DATA SHOWN =
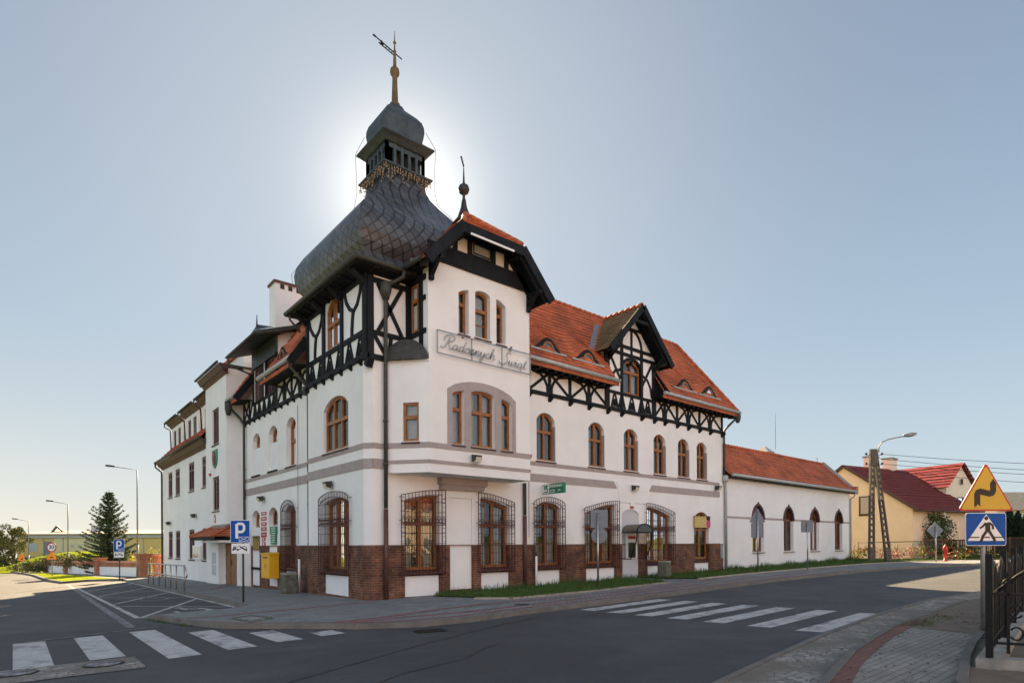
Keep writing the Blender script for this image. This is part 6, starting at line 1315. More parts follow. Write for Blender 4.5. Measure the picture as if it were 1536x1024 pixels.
# left distance: 30 limit with bump warning, orange warning
t = thing('speed_sign', 'round red rimmed 30 limit sign above an orange warning triangle', 'road sign', gp(-5.88, 38.8)); rv = Vector((.77, -.64, 0)); post_(t, -5.88, 38.8, 1.9, .035); nv = rv.cross(Z).normalized(); c = Vector((-5.88, 38.8, 1.60))+nv*.06
plate(t, 'limit_plate', circ(.36), c, rv, .012, 'sign_red'); plate(t, 'white_field', circ(.275), c, rv, .004, 'sign_white', .004)
Fq = Fr(c, rv, nv); text_obj('30', .40, 'sign_black', 'number', fmat(Fq, 0, 0, .008), t, offset=.008, extrude=.002)
c = c-Z*.88; plate(t, 'warning_plate', tri(.74, .66, .03), c, rv, .012, 'sign_orange'); mark(t, 'bump_mark', c, rv, [([(-.16, .12), (.16, .12), (.05, .2), (-.05, .2)], None)], 'sign_black', .004)
t = thing('warning_sign', 'small orange warning triangle alone on a thin pole by the far lawn', 'road sign', gp(-7.48, 51.6)); post_(t, -7.48, 51.6, 1.0, .03); c = Vector((-7.48, 51.6, .42))+nv*.05; plate(t, 'warning_plate', tri(.80, .72, .03), c, rv, .012, 'sign_orange'); mark(t, 'figure_mark', c, rv, [([(-.06, .12), (.1, .2)], .06), ([(.05, .3), (.08, .12)], .05)], 'sign_black', .004)
# ---------------------------------------------------------------- railing on the pavement edge
t = thing('railing', 'low tubular steel railing along the parking bays', 'railing', gp(-2.85, 14)); ys_ = [10.26, 11.75, 12.9, 14.1, 15.5, 17.0, 18.4]
for y in ys_: mb = MB(); mb.tube([(-2.86, y, gz(-2.86, y)-.05), (-2.86, y, gz(-2.86, y)+1.0)], .028, 8); mb.build('post', 'steel_warm', t)
mb = MB(); mb.tube([(-2.86, 18.45, gz(-2.86, 18.45)+1.02), (-2.86, 10.2, gz(-2.86, 10.2)+1.02), (-2.86, 9.75, gz(-2.86, 9.7)+.66), (-2.86, 9.85, gz(-2.86, 9.7)+.56), (-2.86, 18.4, gz(-2.86, 18.4)+.56)], .030, 8); mb.build('rail', 'steel', t)
# ---------------------------------------------------------------- street lamps on the left
def street_lamp(x, y, h, arm, label):
    z = gz(x, y); t = thing('street_lamp', label, 'street lamp', gp(x, y), 'slim street lamps on the left')
    a = Vector((x, y, z)); d = Vector((-.766, .643, 0)); mb = MB(); mb.tube([a, a+Z*h*.3], .075, 10); mb.tube([a+Z*h*.3, a+Z*h], .05, 10, r2=.038); mb.build('pole', 'pole_grey', t)
    mb = MB(); b = a+Z*h; mb.tube([b-Z*.05, b, b+d*arm+Z*.24], .026, 8); mb.build('arm', 'pole_grey', t); e = b+d*arm+Z*.24
    mb = MB(); mb.hexa([e+Vector((.643, .766, 0))*q*w+d*l+Z*hh for q, l, w, hh in ((-1, -.1, .07, -.05), (1, -.1, .07, -.05), (1, .42, .11, -.0), (-1, .42, .11, -.0))], [e+Vector((.643, .766, 0))*q*w+d*l+Z*hh for q, l, w, hh in ((-1, -.1, .05, .06), (1, -.1, .05, .06), (1, .38, .08, .12), (-1, .38, .08, .12))]); mb.build('lamp_head', 'gutter_dark', t)
street_lamp(-1.87, 29.05, 6.95, 1.6, 'tallest slim street lamp beside the brick gate pillar'); street_lamp(-4.56, 45.56, 5.75, 1.35, 'middle slim street lamp behind the speed limit sign'); street_lamp(-6.79, 66.2, 5.2, 1.3, 'smallest slim street lamp on the far lawn')
# ---------------------------------------------------------------- brick wall with white panels on the left
WA, WB = Vector((-1.55, 28.9, 0)), Vector((-5.75, 51.5, 0)); wd = (WB-WA).normalized(); wn = Vector((-wd.y, wd.x, 0)); wn = wn if wn.x < 0 else -wn; LW = (WB-WA).length
t = thing('brick_wall', 'low garden wall of white panels with red brick coping and pillars', 'wall', gp(-3.5, 40)); FZ = Fr(WA, wd, wn)
pil = [0, 8.6, 16.5, 22.6]; mb = MB()
def wz(s): p = WA+wd*s; return gz(p.x, p.y)
def wbox(mb, s0, s1, z0, z1, n0, n1): 
    mb.hexa([FZ.p(s0, wz(s0)+z0, n0), FZ.p(s1, wz(s1)+z0, n0), FZ.p(s1, wz(s1)+z0, n1), FZ.p(s0, wz(s0)+z0, n1)], [FZ.p(s0, wz(s0)+z1, n0), FZ.p(s1, wz(s1)+z1, n0), FZ.p(s1, wz(s1)+z1, n1), FZ.p(s0, wz(s0)+z1, n1)])
wbox(mb, .2, LW, -.2, .62, -.1, .1); mb.build('panel', 'plaster_cool', t); mb = MB()
wbox(mb, .2, LW, .62, .88, -.14, .14)
mb.hexa([FZ.p(.2, wz(.2)+.88, -.2), FZ.p(LW, wz(LW)+.88, -.2), FZ.p(LW, wz(LW)+.88, .2), FZ.p(.2, wz(.2)+.88, .2)], [FZ.p(.2, wz(.2)+1.02, -.04), FZ.p(LW, wz(LW)+1.02, -.04), FZ.p(LW, wz(LW)+1.02, .04), FZ.p(.2, wz(.2)+1.02, .04)]); mb.build('coping', 'brick_red', t)
for i, s in enumerate(pil):
    mb = MB(); w = .30 if i == 0 else .26; h = 1.50 if i == 0 else 1.28; wbox(mb, s-w, s+w, -.2, h-.3, -.3, .3); wbox(mb, s-w-.08, s+w+.08, h-.3, h-.1, -.36, .36); wbox(mb, s-w-.14, s+w+.14, h-.1, h, -.42, .42); mb.build('pillar', 'brick_red', t)
t = thing('brick_pillar', 'brick gate pillar behind the railing next to the office wing', 'pillar', gp(-.75, 29.3)); mb = MB(); z = gz(-.7, 29.4)
mb.box((-.95, 29.1, z-.2), (-.35, 29.7, z+1.3)); mb.box((-1.03, 29.02, z+1.3), (-.27, 29.78, z+1.44)); mb.build('shaft', 'brick_red', t); mb = MB(); mb.box((-1.0, 29.05, z+1.44), (-.3, 29.75, z+1.5)); mb.build('cap', 'kerb', t)
# island and lawns on the left
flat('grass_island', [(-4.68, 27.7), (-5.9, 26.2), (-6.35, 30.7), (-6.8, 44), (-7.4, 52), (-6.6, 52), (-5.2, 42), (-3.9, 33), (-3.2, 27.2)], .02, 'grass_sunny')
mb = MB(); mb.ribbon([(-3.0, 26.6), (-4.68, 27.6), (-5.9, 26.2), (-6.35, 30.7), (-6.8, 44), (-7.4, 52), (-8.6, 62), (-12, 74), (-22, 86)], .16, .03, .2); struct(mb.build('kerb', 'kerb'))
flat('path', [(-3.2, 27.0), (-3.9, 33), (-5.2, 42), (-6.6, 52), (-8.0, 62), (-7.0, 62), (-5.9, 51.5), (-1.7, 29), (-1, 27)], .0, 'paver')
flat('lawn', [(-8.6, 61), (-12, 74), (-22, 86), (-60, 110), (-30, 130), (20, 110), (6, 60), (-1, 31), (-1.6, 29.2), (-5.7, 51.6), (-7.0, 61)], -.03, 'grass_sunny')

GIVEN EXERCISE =
Print out the whole of the material word for word, without pictures.

FINAL ANSWER =
Keep writing the Blender script for this image. This is part 6, starting at line 1315. More parts follow. Write for Blender 4.5. Measure the picture as if it were 1536x1024 pixels.
# left distance: 30 limit with bump warning, orange warning
t = thing('speed_sign', 'round red rimmed 30 limit sign above an orange warning triangle', 'road sign', gp(-5.88, 38.8)); rv = Vector((.77, -.64, 0)); post_(t, -5.88, 38.8, 1.9, .035); nv = rv.cross(Z).normalized(); c = Vector((-5.88, 38.8, 1.60))+nv*.06
plate(t, 'limit_plate', circ(.36), c, rv, .012, 'sign_red'); plate(t, 'white_field', circ(.275), c, rv, .004, 'sign_white', .004)
Fq = Fr(c, rv, nv); text_obj('30', .40, 'sign_black', 'number', fmat(Fq, 0, 0, .008), t, offset=.008, extrude=.002)
c = c-Z*.88; plate(t, 'warning_plate', tri(.74, .66, .03), c, rv, .012, 'sign_orange'); mark(t, 'bump_mark', c, rv, [([(-.16, .12), (.16, .12), (.05, .2), (-.05, .2)], None)], 'sign_black', .004)
t = thing('warning_sign', 'small orange warning triangle alone on a thin pole by the far lawn', 'road sign', gp(-7.48, 51.6)); post_(t, -7.48, 51.6, 1.0, .03); c = Vector((-7.48, 51.6, .42))+nv*.05; plate(t, 'warning_plate', tri(.80, .72, .03), c, rv, .012, 'sign_orange'); mark(t, 'figure_mark', c, rv, [([(-.06, .12), (.1, .2)], .06), ([(.05, .3), (.08, .12)], .05)], 'sign_black', .004)
# ---------------------------------------------------------------- railing on the pavement edge
t = thing('railing', 'low tubular steel railing along the parking bays', 'railing', gp(-2.85, 14)); ys_ = [10.26, 11.75, 12.9, 14.1, 15.5, 17.0, 18.4]
for y in ys_: mb = MB(); mb.tube([(-2.86, y, gz(-2.86, y)-.05), (-2.86, y, gz(-2.86, y)+1.0)], .028, 8); mb.build('post', 'steel_warm', t)
mb = MB(); mb.tube([(-2.86, 18.45, gz(-2.86, 18.45)+1.02), (-2.86, 10.2, gz(-2.86, 10.2)+1.02), (-2.86, 9.75, gz(-2.86, 9.7)+.66), (-2.86, 9.85, gz(-2.86, 9.7)+.56), (-2.86, 18.4, gz(-2.86, 18.4)+.56)], .030, 8); mb.build('rail', 'steel', t)
# ---------------------------------------------------------------- street lamps on the left
def street_lamp(x, y, h, arm, label):
    z = gz(x, y); t = thing('street_lamp', label, 'street lamp', gp(x, y), 'slim street lamps on the left')
    a = Vector((x, y, z)); d = Vector((-.766, .643, 0)); mb = MB(); mb.tube([a, a+Z*h*.3], .075, 10); mb.tube([a+Z*h*.3, a+Z*h], .05, 10, r2=.038); mb.build('pole', 'pole_grey', t)
    mb = MB(); b = a+Z*h; mb.tube([b-Z*.05, b, b+d*arm+Z*.24], .026, 8); mb.build('arm', 'pole_grey', t); e = b+d*arm+Z*.24
    mb = MB(); mb.hexa([e+Vector((.643, .766, 0))*q*w+d*l+Z*hh for q, l, w, hh in ((-1, -.1, .07, -.05), (1, -.1, .07, -.05), (1, .42, .11, -.0), (-1, .42, .11, -.0))], [e+Vector((.643, .766, 0))*q*w+d*l+Z*hh for q, l, w, hh in ((-1, -.1, .05, .06), (1, -.1, .05, .06), (1, .38, .08, .12), (-1, .38, .08, .12))]); mb.build('lamp_head', 'gutter_dark', t)
street_lamp(-1.87, 29.05, 6.95, 1.6, 'tallest slim street lamp beside the brick gate pillar'); street_lamp(-4.56, 45.56, 5.75, 1.35, 'middle slim street lamp behind the speed limit sign'); street_lamp(-6.79, 66.2, 5.2, 1.3, 'smallest slim street lamp on the far lawn')
# ---------------------------------------------------------------- brick wall with white panels on the left
WA, WB = Vector((-1.55, 28.9, 0)), Vector((-5.75, 51.5, 0)); wd = (WB-WA).normalized(); wn = Vector((-wd.y, wd.x, 0)); wn = wn if wn.x < 0 else -wn; LW = (WB-WA).length
t = thing('brick_wall', 'low garden wall of white panels with red brick coping and pillars', 'wall', gp(-3.5, 40)); FZ = Fr(WA, wd, wn)
pil = [0, 8.6, 16.5, 22.6]; mb = MB()
def wz(s): p = WA+wd*s; return gz(p.x, p.y)
def wbox(mb, s0, s1, z0, z1, n0, n1): 
    mb.hexa([FZ.p(s0, wz(s0)+z0, n0), FZ.p(s1, wz(s1)+z0, n0), FZ.p(s1, wz(s1)+z0, n1), FZ.p(s0, wz(s0)+z0, n1)], [FZ.p(s0, wz(s0)+z1, n0), FZ.p(s1, wz(s1)+z1, n0), FZ.p(s1, wz(s1)+z1, n1), FZ.p(s0, wz(s0)+z1, n1)])
wbox(mb, .2, LW, -.2, .62, -.1, .1); mb.build('panel', 'plaster_cool', t); mb = MB()
wbox(mb, .2, LW, .62, .88, -.14, .14)
mb.hexa([FZ.p(.2, wz(.2)+.88, -.2), FZ.p(LW, wz(LW)+.88, -.2), FZ.p(LW, wz(LW)+.88, .2), FZ.p(.2, wz(.2)+.88, .2)], [FZ.p(.2, wz(.2)+1.02, -.04), FZ.p(LW, wz(LW)+1.02, -.04), FZ.p(LW, wz(LW)+1.02, .04), FZ.p(.2, wz(.2)+1.02, .04)]); mb.build('coping', 'brick_red', t)
for i, s in enumerate(pil):
    mb = MB(); w = .30 if i == 0 else .26; h = 1.50 if i == 0 else 1.28; wbox(mb, s-w, s+w, -.2, h-.3, -.3, .3); wbox(mb, s-w-.08, s+w+.08, h-.3, h-.1, -.36, .36); wbox(mb, s-w-.14, s+w+.14, h-.1, h, -.42, .42); mb.build('pillar', 'brick_red', t)
t = thing('brick_pillar', 'brick gate pillar behind the railing next to the office wing', 'pillar', gp(-.75, 29.3)); mb = MB(); z = gz(-.7, 29.4)
mb.box((-.95, 29.1, z-.2), (-.35, 29.7, z+1.3)); mb.box((-1.03, 29.02, z+1.3), (-.27, 29.78, z+1.44)); mb.build('shaft', 'brick_red', t); mb = MB(); mb.box((-1.0, 29.05, z+1.44), (-.3, 29.75, z+1.5)); mb.build('cap', 'kerb', t)
# island and lawns on the left
flat('grass_island', [(-4.68, 27.7), (-5.9, 26.2), (-6.35, 30.7), (-6.8, 44), (-7.4, 52), (-6.6, 52), (-5.2, 42), (-3.9, 33), (-3.2, 27.2)], .02, 'grass_sunny')
mb = MB(); mb.ribbon([(-3.0, 26.6), (-4.68, 27.6), (-5.9, 26.2), (-6.35, 30.7), (-6.8, 44), (-7.4, 52), (-8.6, 62), (-12, 74), (-22, 86)], .16, .03, .2); struct(mb.build('kerb', 'kerb'))
flat('path', [(-3.2, 27.0), (-3.9, 33), (-5.2, 42), (-6.6, 52), (-8.0, 62), (-7.0, 62), (-5.9, 51.5), (-1.7, 29), (-1, 27)], .0, 'paver')
flat('lawn', [(-8.6, 61), (-12, 74), (-22, 86), (-60, 110), (-30, 130), (20, 110), (6, 60), (-1, 31), (-1.6, 29.2), (-5.7, 51.6), (-7.0, 61)], -.03, 'grass_sunny')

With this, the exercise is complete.